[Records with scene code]

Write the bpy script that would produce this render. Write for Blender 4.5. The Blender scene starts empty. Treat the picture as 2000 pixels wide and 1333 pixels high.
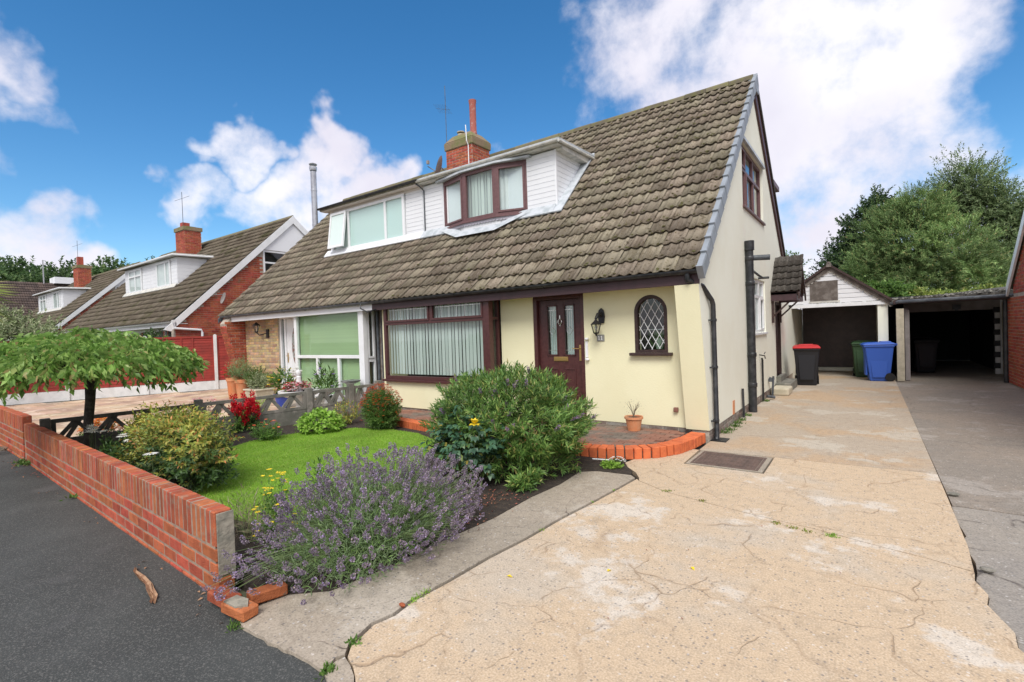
import bpy, bmesh, math, random
import numpy as np
from mathutils import Vector, Matrix
random.seed(7); rng = np.random.default_rng(7)
PI = math.pi
SC = bpy.context.scene
COL = SC.collection

# ------------------------------------------------------------------ camera
def cam_axes(yaw, pitch, roll):
    f = np.array([math.sin(yaw)*math.cos(pitch), math.cos(yaw)*math.cos(pitch), math.sin(pitch)])
    rt = np.array([math.cos(yaw), -math.sin(yaw), 0.0]); up = np.cross(rt, f)
    r2 = math.cos(roll)*rt + math.sin(roll)*up; u2 = -math.sin(roll)*rt + math.cos(roll)*up
    return r2, u2, f
r_, u_, f_ = cam_axes(math.radians(-35.85), math.radians(-0.979), math.radians(-1.927))
cd = bpy.data.cameras.new('camera'); cam = bpy.data.objects.new('camera', cd); COL.objects.link(cam)
cd.sensor_width = 36.0; cd.lens = 962.76/2000*36.0; cd.clip_start = 0.05; cd.clip_end = 2000
cam.matrix_world = Matrix(((r_[0], u_[0], -f_[0], 0), (r_[1], u_[1], -f_[1], 0), (r_[2], u_[2], -f_[2], 1.6), (0, 0, 0, 1)))
SC.camera = cam
SC.view_settings.view_transform = 'Standard'; SC.view_settings.look = 'None'
SC.view_settings.exposure = 0.80; SC.view_settings.gamma = 1.0
SC.view_settings.use_curve_mapping = False
SC.render.engine = 'CYCLES'
SC.cycles.max_bounces = 6; SC.cycles.transparent_max_bounces = 12
try:
    SC.cycles.use_denoising = True
except Exception: pass

# ------------------------------------------------------------------ sky
SUN_EL = math.radians(50); SUN_AZ = math.radians(152)   # compass-like: direction the light comes from, clockwise from +y
W = bpy.data.worlds.new('World'); SC.world = W; W.use_nodes = True
nt = W.node_tree; nt.nodes.clear()
def wn(t, **k):
    n = nt.nodes.new(t)
    for a, b in k.items(): setattr(n, a, b)
    return n
def wl(a, b): nt.links.new(a, b)
sky = wn('ShaderNodeTexSky', sky_type='NISHITA', sun_disc=False)
sky.sun_elevation = SUN_EL; sky.sun_rotation = SUN_AZ; sky.ozone_density = 3.0; sky.air_density = 1.0; sky.dust_density = 0.1
hs = wn('ShaderNodeHueSaturation'); hs.inputs['Saturation'].default_value = 1.3; hs.inputs['Hue'].default_value = 0.497
wl(sky.outputs[0], hs.inputs['Color'])
bg1 = wn('ShaderNodeBackground'); bg1.inputs[1].default_value = 0.092
wl(hs.outputs[0], bg1.inputs[0])
tc = wn('ShaderNodeTexCoord')
DIR = tc.outputs['Generated']
wz = wn('ShaderNodeTexNoise'); wz.inputs['Scale'].default_value = 7.0; wz.inputs['Detail'].default_value = 4; wl(DIR, wz.inputs['Vector'])
ws = wn('ShaderNodeVectorMath', operation='SUBTRACT'); wl(wz.outputs['Color'], ws.inputs[0]); ws.inputs[1].default_value = (0.5, 0.5, 0.5)
wsc = wn('ShaderNodeVectorMath', operation='SCALE'); wl(ws.outputs[0], wsc.inputs[0]); wsc.inputs['Scale'].default_value = 0.30
wad = wn('ShaderNodeVectorMath', operation='ADD'); wl(DIR, wad.inputs[0]); wl(wsc.outputs[0], wad.inputs[1])
wno = wn('ShaderNodeVectorMath', operation='NORMALIZE'); wl(wad.outputs[0], wno.inputs[0]); WARP = wno.outputs[0]
def wmath(op, a, b=None, clamp=False):
    n = wn('ShaderNodeMath', operation=op, use_clamp=clamp)
    for i, v in enumerate((a, b)):
        if v is None: continue
        if isinstance(v, (int, float)): n.inputs[i].default_value = v
        else: wl(v, n.inputs[i])
    return n.outputs[0]
def wsmooth(v, a, b, lo=0.0, hi=1.0):
    n = wn('ShaderNodeMapRange', interpolation_type='SMOOTHSTEP')
    wl(v, n.inputs[0]); n.inputs[1].default_value = a; n.inputs[2].default_value = b
    n.inputs[3].default_value = lo; n.inputs[4].default_value = hi
    return n.outputs[0]
def wdot(c):
    n = wn('ShaderNodeVectorMath', operation='DOT_PRODUCT'); wl(WARP, n.inputs[0]); n.inputs[1].default_value = c
    return n.outputs['Value']
# clouds: centre azimuth (deg, clockwise from +y), elevation (deg), outer radius (deg), cover
CLOUDS = [
 (-19.8, 29.8, 8, 0.75), (-13.1, 26.5, 11, 0.95), (-5.1, 25.5, 12, 1), (0.6, 23.1, 10, 0.95), (-7.9, 18.8, 12, 1), (-1.5, 17.0, 12, 1), (3.1, 13.7, 8, 0.85), (-3.7, 10.4, 11, 1), (-5.5, 5.7, 9, 1), (2.9, 24.3, 8, 0.75), (5.3, 21.6, 5, 0.6), (6.8, 14.1, 5, 0.5), (-23.9, 24.6, 5, 0.5), (-65.9, 20.3, 3.0, 0.75), (-64.9, 17.9, 3.4, 0.8), (-67.4, 14.1, 3.4, 0.7), (-63.7, 12.7, 4.5, 0.85), (-58.9, 14.1, 5.2, 0.95), (-55.7, 17.1, 4.0, 0.9), (-52.6, 15.0, 4.2, 0.75), (-48.9, 16.0, 3.4, 0.65), (-58.0, 10.5, 5.5, 1), (-80.8, 8.4, 5.5, 0.95), (-78.9, 9.0, 4.2, 0.85), (-83.8, 8.1, 7, 1), (-81.4, 6.3, 6, 1), (-81.6, 24.4, 4.6, 0.8), (-80.5, 19.1, 2.4, 0.4), (-33.3, 21.1, 3.2, 0.75), (-37.2, 20.5, 2.2, 0.5), (10.0, 6.0, 5, 0.5), (-16.0, 31.3, 6, 0.8)
]
cover = None
for az, el, r, c in CLOUDS:
    az = math.radians(az); el = math.radians(el)
    v = (math.sin(az)*math.cos(el), math.cos(az)*math.cos(el), math.sin(el))
    m = wsmooth(wdot(v), math.cos(math.radians(r*1.25)), math.cos(math.radians(r*0.3)), 0.0, c)
    cover = m if cover is None else wmath('MAXIMUM', cover, m)
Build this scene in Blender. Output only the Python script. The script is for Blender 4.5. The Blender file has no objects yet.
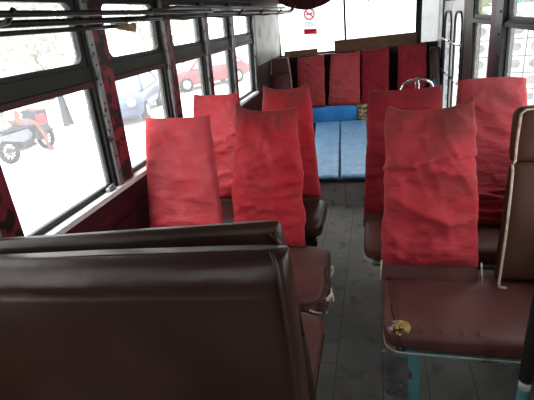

WHAT TO PRODUCE: Using the records above, retype everything exactly except the pictures.

PROBLEM SOLUTION:
Write the bpy script that would produce this render. Write for Blender 4.5. The Blender scene starts empty. Treat the picture as 2000 pixels wide and 1333 pixels high.
import bpy, bmesh, math, random
import numpy as np
from mathutils import Vector, Matrix
random.seed(7); rng = np.random.default_rng(7)
PI = math.pi
SC = bpy.context.scene
COL = SC.collection

# ------------------------------------------------------------------ camera
def cam_axes(yaw, pitch, roll):
    f = np.array([math.sin(yaw)*math.cos(pitch), math.cos(yaw)*math.cos(pitch), math.sin(pitch)])
    rt = np.array([math.cos(yaw), -math.sin(yaw), 0.0]); up = np.cross(rt, f)
    r2 = math.cos(roll)*rt + math.sin(roll)*up; u2 = -math.sin(roll)*rt + math.cos(roll)*up
    return r2, u2, f
r_, u_, f_ = cam_axes(math.radians(-35.85), math.radians(-0.979), math.radians(-1.927))
cd = bpy.data.cameras.new('camera'); cam = bpy.data.objects.new('camera', cd); COL.objects.link(cam)
cd.sensor_width = 36.0; cd.lens = 962.76/2000*36.0; cd.clip_start = 0.05; cd.clip_end = 2000
cam.matrix_world = Matrix(((r_[0], u_[0], -f_[0], 0), (r_[1], u_[1], -f_[1], 0), (r_[2], u_[2], -f_[2], 1.6), (0, 0, 0, 1)))
SC.camera = cam
SC.view_settings.view_transform = 'Standard'; SC.view_settings.look = 'None'
SC.view_settings.exposure = 0.80; SC.view_settings.gamma = 1.0
SC.view_settings.use_curve_mapping = False
SC.render.engine = 'CYCLES'
SC.cycles.max_bounces = 6; SC.cycles.transparent_max_bounces = 12
try:
    SC.cycles.use_denoising = True
except Exception: pass

# ------------------------------------------------------------------ sky
SUN_EL = math.radians(50); SUN_AZ = math.radians(152)   # compass-like: direction the light comes from, clockwise from +y
W = bpy.data.worlds.new('World'); SC.world = W; W.use_nodes = True
nt = W.node_tree; nt.nodes.clear()
def wn(t, **k):
    n = nt.nodes.new(t)
    for a, b in k.items(): setattr(n, a, b)
    return n
def wl(a, b): nt.links.new(a, b)
sky = wn('ShaderNodeTexSky', sky_type='NISHITA', sun_disc=False)
sky.sun_elevation = SUN_EL; sky.sun_rotation = SUN_AZ; sky.ozone_density = 3.0; sky.air_density = 1.0; sky.dust_density = 0.1
hs = wn('ShaderNodeHueSaturation'); hs.inputs['Saturation'].default_value = 1.3; hs.inputs['Hue'].default_value = 0.497
wl(sky.outputs[0], hs.inputs['Color'])
bg1 = wn('ShaderNodeBackground'); bg1.inputs[1].default_value = 0.092
wl(hs.outputs[0], bg1.inputs[0])
tc = wn('ShaderNodeTexCoord')
DIR = tc.outputs['Generated']
wz = wn('ShaderNodeTexNoise'); wz.inputs['Scale'].default_value = 7.0; wz.inputs['Detail'].default_value = 4; wl(DIR, wz.inputs['Vector'])
ws = wn('ShaderNodeVectorMath', operation='SUBTRACT'); wl(wz.outputs['Color'], ws.inputs[0]); ws.inputs[1].default_value = (0.5, 0.5, 0.5)
wsc = wn('ShaderNodeVectorMath', operation='SCALE'); wl(ws.outputs[0], wsc.inputs[0]); wsc.inputs['Scale'].default_value = 0.30
wad = wn('ShaderNodeVectorMath', operation='ADD'); wl(DIR, wad.inputs[0]); wl(wsc.outputs[0], wad.inputs[1])
wno = wn('ShaderNodeVectorMath', operation='NORMALIZE'); wl(wad.outputs[0], wno.inputs[0]); WARP = wno.outputs[0]
def wmath(op, a, b=None, clamp=False):
    n = wn('ShaderNodeMath', operation=op, use_clamp=clamp)
    for i, v in enumerate((a, b)):
        if v is None: continue
        if isinstance(v, (int, float)): n.inputs[i].default_value = v
        else: wl(v, n.inputs[i])
    return n.outputs[0]
def wsmooth(v, a, b, lo=0.0, hi=1.0):
    n = wn('ShaderNodeMapRange', interpolation_type='SMOOTHSTEP')
    wl(v, n.inputs[0]); n.inputs[1].default_value = a; n.inputs[2].default_value = b
    n.inputs[3].default_value = lo; n.inputs[4].default_value = hi
    return n.outputs[0]
def wdot(c):
    n = wn('ShaderNodeVectorMath', operation='DOT_PRODUCT'); wl(WARP, n.inputs[0]); n.inputs[1].default_value = c
    return n.outputs['Value']
# clouds: centre azimuth (deg, clockwise from +y), elevation (deg), outer radius (deg), cover
CLOUDS = [
 (-19.8, 29.8, 8, 0.75), (-13.1, 26.5, 11, 0.95), (-5.1, 25.5, 12, 1), (0.6, 23.1, 10, 0.95), (-7.9, 18.8, 12, 1), (-1.5, 17.0, 12, 1), (3.1, 13.7, 8, 0.85), (-3.7, 10.4, 11, 1), (-5.5, 5.7, 9, 1), (2.9, 24.3, 8, 0.75), (5.3, 21.6, 5, 0.6), (6.8, 14.1, 5, 0.5), (-23.9, 24.6, 5, 0.5), (-65.9, 20.3, 3.0, 0.75), (-64.9, 17.9, 3.4, 0.8), (-67.4, 14.1, 3.4, 0.7), (-63.7, 12.7, 4.5, 0.85), (-58.9, 14.1, 5.2, 0.95), (-55.7, 17.1, 4.0, 0.9), (-52.6, 15.0, 4.2, 0.75), (-48.9, 16.0, 3.4, 0.65), (-58.0, 10.5, 5.5, 1), (-80.8, 8.4, 5.5, 0.95), (-78.9, 9.0, 4.2, 0.85), (-83.8, 8.1, 7, 1), (-81.4, 6.3, 6, 1), (-81.6, 24.4, 4.6, 0.8), (-80.5, 19.1, 2.4, 0.4), (-33.3, 21.1, 3.2, 0.75), (-37.2, 20.5, 2.2, 0.5), (10.0, 6.0, 5, 0.5), (-16.0, 31.3, 6, 0.8)
]
cover = None
for az, el, r, c in CLOUDS:
    az = math.radians(az); el = math.radians(el)
    v = (math.sin(az)*math.cos(el), math.cos(az)*math.cos(el), math.sin(el))
    m = wsmooth(wdot(v), math.cos(math.radians(r*1.25)), math.cos(math.radians(r*0.3)), 0.0, c)
    cover = m if cover is None else wmath('MAXIMUM', cover, m)
Build this scene in Blender. Output only the Python script. The script is for Blender 4.5. The Blender file has no objects yet.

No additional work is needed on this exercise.